Topside operators can monitor CUREE’s position and video feed on a computer and instruct it to track apex predators like this barracuda to learn more about the reef ecosystem’s hierarchy. (Photo courtesy of the WARP LAB, © Woods Hole Oceanographic Institution)

A day in the life of a barracuda

Coral reefs aren’t always remote, but they are complex, and that makes reef research a challenge. Enter CUREE, a small robot developed to study animals in these complex environments. At the moment, CUREE is in the U.S. Virgin Islands, tracking a barracuda. The fish roams the reef and CUREE follows, keeping it in sight of its cameras and adjusting its distance and speed using six thrusters. After several minutes, the fish vanishes, and Levi “Veevee” Cai, a Ph.D. student at WHOI and MIT, selects a new animal for CUREE to track.

CUREE was designed to be visually and acoustically curious. Equipped with four hydrophones to detect sound, CUREE can turn itself in the direction of interesting noises and maneuver close enough for its cameras to pick up on the source of the sound, then follow an animal of interest to see what it does. At least, that’s the plan. CUREE is in the early stages of testing and development, but it has proven itself capable of listening to snapping shrimp and following animals ranging from jellyfish to barracuda.

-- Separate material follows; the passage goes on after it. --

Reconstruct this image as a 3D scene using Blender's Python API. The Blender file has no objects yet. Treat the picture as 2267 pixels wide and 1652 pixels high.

CUREE still needs a bit of guidance from Cai via a tether. Once Cai spots an animal of interest, he directs the robot to track it, then lets it travel on its own, only jumping in to help if CUREE loses the focal animal. “We are slowly increasing the level of autonomy,” says Yogesh Girdhar, the WHOI computer scientist who initiated the CUREE project. “We have made good progress in the last few years.”

The idea is to eventually have robots that wander the reef in search of interesting animals, then track them for long periods of time without constant human supervision. These kinds of efforts can help scientists better understand the complicated suite of interactions that characterize a coral reef. “There are a lot of different species, lots of different habitats, and lots of interactions between them,” Girdhar says. “Computer scientists like this kind of complexity.”

Traditionally, scientists have had to tag organisms in order to track them, but the CUREE team hopes their efforts will do away with the need for invasive and time-intensive tagging efforts. “I think it’s going to change how we understand these ecosystems,” Girdhar says.